• **Raw data**:
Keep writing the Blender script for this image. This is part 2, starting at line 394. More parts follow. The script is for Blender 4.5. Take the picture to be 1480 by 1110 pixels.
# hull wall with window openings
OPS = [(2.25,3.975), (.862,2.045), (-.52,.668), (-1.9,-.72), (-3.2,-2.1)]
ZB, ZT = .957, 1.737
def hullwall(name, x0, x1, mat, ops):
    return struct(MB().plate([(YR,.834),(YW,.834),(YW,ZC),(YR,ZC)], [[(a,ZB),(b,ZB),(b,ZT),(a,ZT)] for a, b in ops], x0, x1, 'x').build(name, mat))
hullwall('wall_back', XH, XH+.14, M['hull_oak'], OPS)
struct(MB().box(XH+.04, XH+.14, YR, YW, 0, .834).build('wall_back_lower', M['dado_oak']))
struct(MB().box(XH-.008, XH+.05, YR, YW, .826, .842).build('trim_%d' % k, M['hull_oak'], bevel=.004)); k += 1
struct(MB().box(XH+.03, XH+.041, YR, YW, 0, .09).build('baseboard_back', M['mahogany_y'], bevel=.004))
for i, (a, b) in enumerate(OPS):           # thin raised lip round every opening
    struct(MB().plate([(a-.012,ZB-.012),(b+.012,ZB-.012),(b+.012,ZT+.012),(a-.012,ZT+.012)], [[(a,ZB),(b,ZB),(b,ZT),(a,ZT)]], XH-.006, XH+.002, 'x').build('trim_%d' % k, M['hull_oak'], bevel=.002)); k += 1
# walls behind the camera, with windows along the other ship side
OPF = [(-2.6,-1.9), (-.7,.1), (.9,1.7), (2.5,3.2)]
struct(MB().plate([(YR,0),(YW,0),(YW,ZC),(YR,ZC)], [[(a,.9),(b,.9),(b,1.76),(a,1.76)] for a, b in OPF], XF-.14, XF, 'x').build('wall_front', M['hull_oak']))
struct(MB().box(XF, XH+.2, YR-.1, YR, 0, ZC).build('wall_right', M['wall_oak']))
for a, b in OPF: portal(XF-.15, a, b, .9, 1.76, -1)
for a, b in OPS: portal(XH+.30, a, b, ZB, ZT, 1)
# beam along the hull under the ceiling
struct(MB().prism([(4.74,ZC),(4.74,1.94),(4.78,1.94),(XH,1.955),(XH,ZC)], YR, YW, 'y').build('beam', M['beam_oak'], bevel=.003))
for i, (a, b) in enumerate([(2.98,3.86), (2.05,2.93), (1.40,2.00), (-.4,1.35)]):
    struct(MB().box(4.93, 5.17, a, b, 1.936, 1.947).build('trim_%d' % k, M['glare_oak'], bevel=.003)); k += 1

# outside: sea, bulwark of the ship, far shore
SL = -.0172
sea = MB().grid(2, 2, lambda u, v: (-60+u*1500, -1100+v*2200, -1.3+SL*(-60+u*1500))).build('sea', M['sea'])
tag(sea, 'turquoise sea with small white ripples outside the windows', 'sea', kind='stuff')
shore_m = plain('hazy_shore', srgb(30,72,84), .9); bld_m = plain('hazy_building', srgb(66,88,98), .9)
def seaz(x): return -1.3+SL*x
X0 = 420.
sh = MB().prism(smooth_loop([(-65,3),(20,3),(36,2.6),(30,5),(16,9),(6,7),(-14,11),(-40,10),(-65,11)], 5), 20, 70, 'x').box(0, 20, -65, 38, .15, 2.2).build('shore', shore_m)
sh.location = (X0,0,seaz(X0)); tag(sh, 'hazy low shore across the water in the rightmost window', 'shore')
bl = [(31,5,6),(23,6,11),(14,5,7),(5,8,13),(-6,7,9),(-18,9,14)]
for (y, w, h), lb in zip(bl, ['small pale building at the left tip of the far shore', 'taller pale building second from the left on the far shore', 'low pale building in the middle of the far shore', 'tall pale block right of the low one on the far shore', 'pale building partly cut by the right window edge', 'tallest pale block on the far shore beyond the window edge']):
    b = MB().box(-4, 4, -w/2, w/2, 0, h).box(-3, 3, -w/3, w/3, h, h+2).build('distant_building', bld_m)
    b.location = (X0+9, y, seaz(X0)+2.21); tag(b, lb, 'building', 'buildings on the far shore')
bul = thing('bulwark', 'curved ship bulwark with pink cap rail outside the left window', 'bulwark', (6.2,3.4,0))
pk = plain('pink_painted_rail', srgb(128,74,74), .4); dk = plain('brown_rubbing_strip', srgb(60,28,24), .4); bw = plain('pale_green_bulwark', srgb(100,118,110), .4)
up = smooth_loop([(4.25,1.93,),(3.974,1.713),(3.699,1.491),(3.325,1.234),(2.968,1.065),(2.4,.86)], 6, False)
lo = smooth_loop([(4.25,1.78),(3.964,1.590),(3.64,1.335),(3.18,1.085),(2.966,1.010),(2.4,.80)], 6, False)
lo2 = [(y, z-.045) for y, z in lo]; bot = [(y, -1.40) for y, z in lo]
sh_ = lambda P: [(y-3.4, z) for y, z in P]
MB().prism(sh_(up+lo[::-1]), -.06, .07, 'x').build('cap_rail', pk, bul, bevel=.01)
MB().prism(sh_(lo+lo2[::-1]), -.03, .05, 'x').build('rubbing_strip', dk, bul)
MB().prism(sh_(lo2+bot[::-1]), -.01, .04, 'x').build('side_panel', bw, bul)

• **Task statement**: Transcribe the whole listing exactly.

• **Response below**:
Keep writing the Blender script for this image. This is part 2, starting at line 394. More parts follow. The script is for Blender 4.5. Take the picture to be 1480 by 1110 pixels.
# hull wall with window openings
OPS = [(2.25,3.975), (.862,2.045), (-.52,.668), (-1.9,-.72), (-3.2,-2.1)]
ZB, ZT = .957, 1.737
def hullwall(name, x0, x1, mat, ops):
    return struct(MB().plate([(YR,.834),(YW,.834),(YW,ZC),(YR,ZC)], [[(a,ZB),(b,ZB),(b,ZT),(a,ZT)] for a, b in ops], x0, x1, 'x').build(name, mat))
hullwall('wall_back', XH, XH+.14, M['hull_oak'], OPS)
struct(MB().box(XH+.04, XH+.14, YR, YW, 0, .834).build('wall_back_lower', M['dado_oak']))
struct(MB().box(XH-.008, XH+.05, YR, YW, .826, .842).build('trim_%d' % k, M['hull_oak'], bevel=.004)); k += 1
struct(MB().box(XH+.03, XH+.041, YR, YW, 0, .09).build('baseboard_back', M['mahogany_y'], bevel=.004))
for i, (a, b) in enumerate(OPS):           # thin raised lip round every opening
    struct(MB().plate([(a-.012,ZB-.012),(b+.012,ZB-.012),(b+.012,ZT+.012),(a-.012,ZT+.012)], [[(a,ZB),(b,ZB),(b,ZT),(a,ZT)]], XH-.006, XH+.002, 'x').build('trim_%d' % k, M['hull_oak'], bevel=.002)); k += 1
# walls behind the camera, with windows along the other ship side
OPF = [(-2.6,-1.9), (-.7,.1), (.9,1.7), (2.5,3.2)]
struct(MB().plate([(YR,0),(YW,0),(YW,ZC),(YR,ZC)], [[(a,.9),(b,.9),(b,1.76),(a,1.76)] for a, b in OPF], XF-.14, XF, 'x').build('wall_front', M['hull_oak']))
struct(MB().box(XF, XH+.2, YR-.1, YR, 0, ZC).build('wall_right', M['wall_oak']))
for a, b in OPF: portal(XF-.15, a, b, .9, 1.76, -1)
for a, b in OPS: portal(XH+.30, a, b, ZB, ZT, 1)
# beam along the hull under the ceiling
struct(MB().prism([(4.74,ZC),(4.74,1.94),(4.78,1.94),(XH,1.955),(XH,ZC)], YR, YW, 'y').build('beam', M['beam_oak'], bevel=.003))
for i, (a, b) in enumerate([(2.98,3.86), (2.05,2.93), (1.40,2.00), (-.4,1.35)]):
    struct(MB().box(4.93, 5.17, a, b, 1.936, 1.947).build('trim_%d' % k, M['glare_oak'], bevel=.003)); k += 1

# outside: sea, bulwark of the ship, far shore
SL = -.0172
sea = MB().grid(2, 2, lambda u, v: (-60+u*1500, -1100+v*2200, -1.3+SL*(-60+u*1500))).build('sea', M['sea'])
tag(sea, 'turquoise sea with small white ripples outside the windows', 'sea', kind='stuff')
shore_m = plain('hazy_shore', srgb(30,72,84), .9); bld_m = plain('hazy_building', srgb(66,88,98), .9)
def seaz(x): return -1.3+SL*x
X0 = 420.
sh = MB().prism(smooth_loop([(-65,3),(20,3),(36,2.6),(30,5),(16,9),(6,7),(-14,11),(-40,10),(-65,11)], 5), 20, 70, 'x').box(0, 20, -65, 38, .15, 2.2).build('shore', shore_m)
sh.location = (X0,0,seaz(X0)); tag(sh, 'hazy low shore across the water in the rightmost window', 'shore')
bl = [(31,5,6),(23,6,11),(14,5,7),(5,8,13),(-6,7,9),(-18,9,14)]
for (y, w, h), lb in zip(bl, ['small pale building at the left tip of the far shore', 'taller pale building second from the left on the far shore', 'low pale building in the middle of the far shore', 'tall pale block right of the low one on the far shore', 'pale building partly cut by the right window edge', 'tallest pale block on the far shore beyond the window edge']):
    b = MB().box(-4, 4, -w/2, w/2, 0, h).box(-3, 3, -w/3, w/3, h, h+2).build('distant_building', bld_m)
    b.location = (X0+9, y, seaz(X0)+2.21); tag(b, lb, 'building', 'buildings on the far shore')
bul = thing('bulwark', 'curved ship bulwark with pink cap rail outside the left window', 'bulwark', (6.2,3.4,0))
pk = plain('pink_painted_rail', srgb(128,74,74), .4); dk = plain('brown_rubbing_strip', srgb(60,28,24), .4); bw = plain('pale_green_bulwark', srgb(100,118,110), .4)
up = smooth_loop([(4.25,1.93,),(3.974,1.713),(3.699,1.491),(3.325,1.234),(2.968,1.065),(2.4,.86)], 6, False)
lo = smooth_loop([(4.25,1.78),(3.964,1.590),(3.64,1.335),(3.18,1.085),(2.966,1.010),(2.4,.80)], 6, False)
lo2 = [(y, z-.045) for y, z in lo]; bot = [(y, -1.40) for y, z in lo]
sh_ = lambda P: [(y-3.4, z) for y, z in P]
MB().prism(sh_(up+lo[::-1]), -.06, .07, 'x').build('cap_rail', pk, bul, bevel=.01)
MB().prism(sh_(lo+lo2[::-1]), -.03, .05, 'x').build('rubbing_strip', dk, bul)
MB().prism(sh_(lo2+bot[::-1]), -.01, .04, 'x').build('side_panel', bw, bul)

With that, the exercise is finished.